The following example demonstrates the intent of this paragraph 14.3.2.3.b.2.
Example: XYZ Coal Company has written plan to develop its Rocky Mountain Coal Project. Phase I consists of assembling (by purchase or lease) the coal lands necessary to economically sustain coal production once all phases of the project are completed; obtaining necessary State and federal permits; obtaining necessary financing and doing anything else that may be necessary to move into phase II. Phase II consists of developing and operating one or more strip mines on the project site. This includes development of access roads and a coal loading facility. During this phase anything else necessary to move into phase III is done.

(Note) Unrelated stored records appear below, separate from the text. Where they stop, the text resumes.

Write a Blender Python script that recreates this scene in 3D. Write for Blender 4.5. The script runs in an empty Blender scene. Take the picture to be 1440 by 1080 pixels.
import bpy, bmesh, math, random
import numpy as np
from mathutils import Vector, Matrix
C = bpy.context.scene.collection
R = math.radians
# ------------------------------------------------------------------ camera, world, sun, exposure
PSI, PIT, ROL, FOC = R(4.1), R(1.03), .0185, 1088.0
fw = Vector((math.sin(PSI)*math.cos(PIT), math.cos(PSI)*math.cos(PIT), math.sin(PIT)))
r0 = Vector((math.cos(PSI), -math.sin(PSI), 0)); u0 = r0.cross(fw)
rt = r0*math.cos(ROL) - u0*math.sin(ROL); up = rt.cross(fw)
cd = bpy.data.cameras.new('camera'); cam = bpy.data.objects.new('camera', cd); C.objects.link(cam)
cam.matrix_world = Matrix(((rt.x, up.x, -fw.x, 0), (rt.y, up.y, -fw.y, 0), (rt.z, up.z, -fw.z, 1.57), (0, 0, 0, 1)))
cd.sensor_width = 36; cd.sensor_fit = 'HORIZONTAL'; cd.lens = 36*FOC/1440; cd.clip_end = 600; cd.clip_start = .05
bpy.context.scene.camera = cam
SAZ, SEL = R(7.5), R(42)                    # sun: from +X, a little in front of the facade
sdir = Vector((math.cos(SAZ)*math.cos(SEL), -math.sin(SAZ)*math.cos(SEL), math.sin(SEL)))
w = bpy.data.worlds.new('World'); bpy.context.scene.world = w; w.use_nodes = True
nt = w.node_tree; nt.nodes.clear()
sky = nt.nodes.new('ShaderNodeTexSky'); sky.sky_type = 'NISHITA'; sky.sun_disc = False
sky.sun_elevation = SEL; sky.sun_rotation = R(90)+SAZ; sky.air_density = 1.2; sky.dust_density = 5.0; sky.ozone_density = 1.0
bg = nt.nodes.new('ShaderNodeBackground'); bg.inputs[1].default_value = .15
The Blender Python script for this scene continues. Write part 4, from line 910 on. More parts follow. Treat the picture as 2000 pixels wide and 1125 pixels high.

Phase III consists of construction, or development, and operation of the following on project land previously stripped:
Under these facts, this is an integrated multiphase project.

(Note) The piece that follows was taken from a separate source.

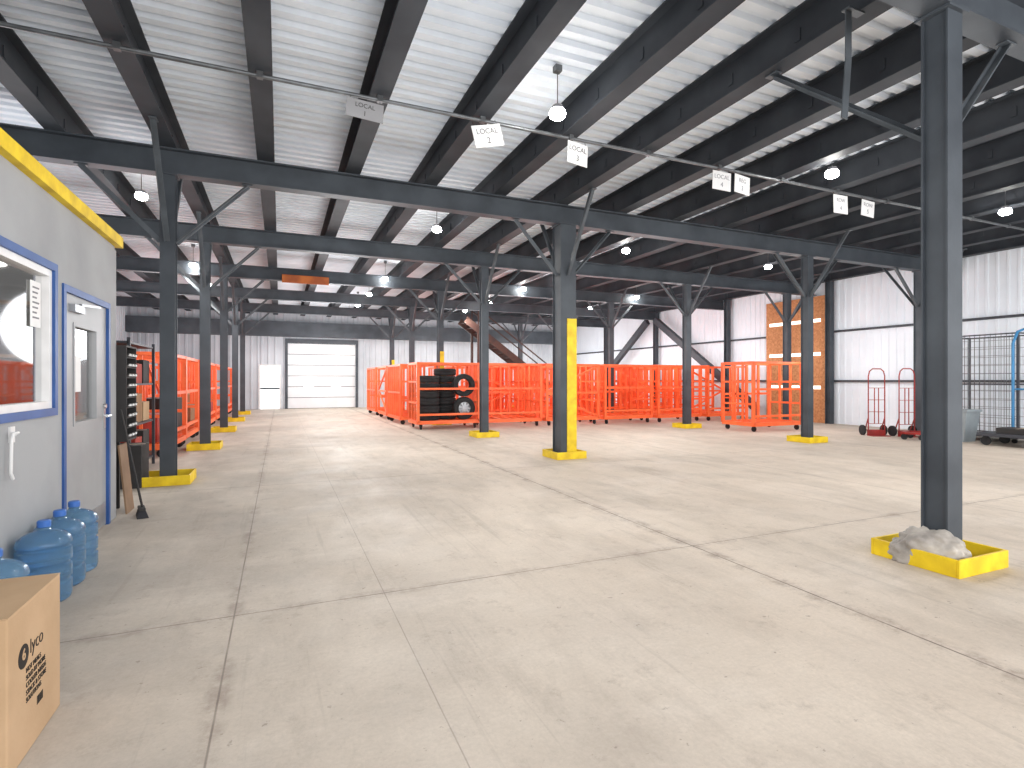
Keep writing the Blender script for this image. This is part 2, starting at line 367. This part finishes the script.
quad(-.045,-hy+.105,hy-.105,WZ0+.105,WZ1-.105).build('pane','glass',w)
nt_=thing('paper_notice','white printed notice taped inside the office window','paper',(OX-.035,4.80,1.93))
MB().box(-.002,.002,-.085,.085,-.16,.16).build('sheet','paper',nt_)
pm=MB()
for k in range(7): pm.box(.002,.003,-.055,.055-.02*(k%3),.11-.035*k,.122-.035*k)
pm.build('printed_lines','papergrey',nt_)
d=struct(thing('door_1','grey office door with blue frame and narrow window','door',(OX,(DY0+DY1)/2,0)))
hd=(DY1-DY0)/2
MB().box(-.1,.015,-hd,-hd+.055,0,DZ).box(-.1,.015,hd-.055,hd,0,DZ).box(-.1,.015,-hd+.055,hd-.055,DZ-.055,DZ).build('frame','blue',d)
a0,a1=-hd+.055,hd-.055; lw0,lw1,lz0,lz1=-.34,.28,1.02,1.87
lf=MB().box(-.06,-.01,a0,lw0,.01,DZ-.055).box(-.06,-.01,lw1,a1,.01,DZ-.055).box(-.06,-.01,lw0,lw1,.01,lz0).box(-.06,-.01,lw0,lw1,lz1,DZ-.055).build('door_leaf','doorgrey',d)
frame(MB(),-.06,-.003,lw0,lw1,lz0,lz1,.03).build('window_trim','doorgrey',lf)
quad(-.04,lw0+.03,lw1-.03,lz0+.03,lz1-.03).build('door_pane','glass',lf)
MB().box(-.034,-.030,lw0+.1,lw0+.26,1.3,1.6).build('taped_paper','paper',lf)
MB().box(-.01,.0,a1-.1,a1-.04,.94,1.14).tube([(-.01,a1-.07,1.06),(.045,a1-.07,1.06),(.045,a1-.2,1.06)],.011).lathe([(.022,-.015),(.026,0),(.022,.012)],(0,a1-.07,1.15),'x',14).build('door_handle','chrome',lf)
MB().box(-.01,.035,a0+.12,a0+.36,1.95,2.01).bar((.02,a0+.3,2.02),(.05,a0+.7,2.05),.02).build('door_closer','galv',lf)
MB().box(-.01,-.006,a0+.03,a1-.03,.03,.23).build('kick_plate','galv',lf)
b=thing('wall_hook','white bent metal bracket hanging below the office window','bracket',(OX,4.27,.95))
MB().tube([(.01,.05,.1),(.03,.07,.12),(.03,.0,.12),(.03,-.02,.08),(.03,-.03,-.12),(.03,.0,-.16)],.009).build('hook','white',b)
MB().box(0,.012,.02,.08,.06,.16).build('mount','white',b)
cbn=thing('cabinet','wooden cabinet seen through the office window','cabinet',(-4.22,4.3,0))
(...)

Example 1. Prior to March 10, 1990, XYZ Coal Company (Taxpayer) made investment in property purchased or leased for its Rocky Mountain Coal Project aggregating more than ten million ($10,000,000) dollars. All of that property was placed in service during calendar years 1987, 1988 and 1989. As a direct result of that investment hundred (100) new jobs were created and filled by new employees during that period. XYZ Coal Company timely applied to the Tax Commissioner for certification of this phase of its integrated project. Certification was granted and XYZ Coal Company began taking the super tax credit. During calendar year 1990, XYZ Coal Company timely filed with the Tax Commissioner notice of claim to super tax credit under the Section 11-13C-14(c) transition rules. In 1991, Taxpayer placed in service project property valued at two hundred fifty thousand ($250,000) dollars and created five new jobs. During calendar years 1992, 1992 and 1994. The property placed in service during 1990 is not eligible for super tax credit because it did not result in the creation of at least fifty (50) new jobs. While Taxpayer could have grouped the years 1991, 1992 and 1993 together as a Section 11-13C-14 b(a)(1) project, it would not have been allowed to claim super tax credit for the five million ($5,000,000) dollars of project property placed in service in calendar year 1994 which resulted in the creation of twenty-five (25) new jobs. For this reason, Taxpayer elected to treat the years 1992-1994 as a section 11-13C-4 b(a)(1) project rather than the years 1991-1993. During calendar year 1995, Taxpayer placed in service additional Rocky Mountain Coal project property valued one million ($1,000,000) dollars which created ten (10) new jobs. No super tax credit benefits are allowable with respect to the investment placed in service during 1995.
Example 2: Same facts as in Example 1, except that during 1991 XYZ Coal Company placed in service a new strip mine that is not part of its Rocky Mountain Coal Project. Property placed in service is valued at seven hundred fifty thousand ($750,000) dollars and fifty-five (55) new jobs were created. Because the new mine is not a part of the Rocky Mountain Coal Project, super tax credit for that investment may not be used to offset severance taxes on coal produced from that strip mine. Super tax credit may be applied against other taxes directly attributable to that mine, in accordance with the remaining provisions of W. Va. Code '11-13C-5.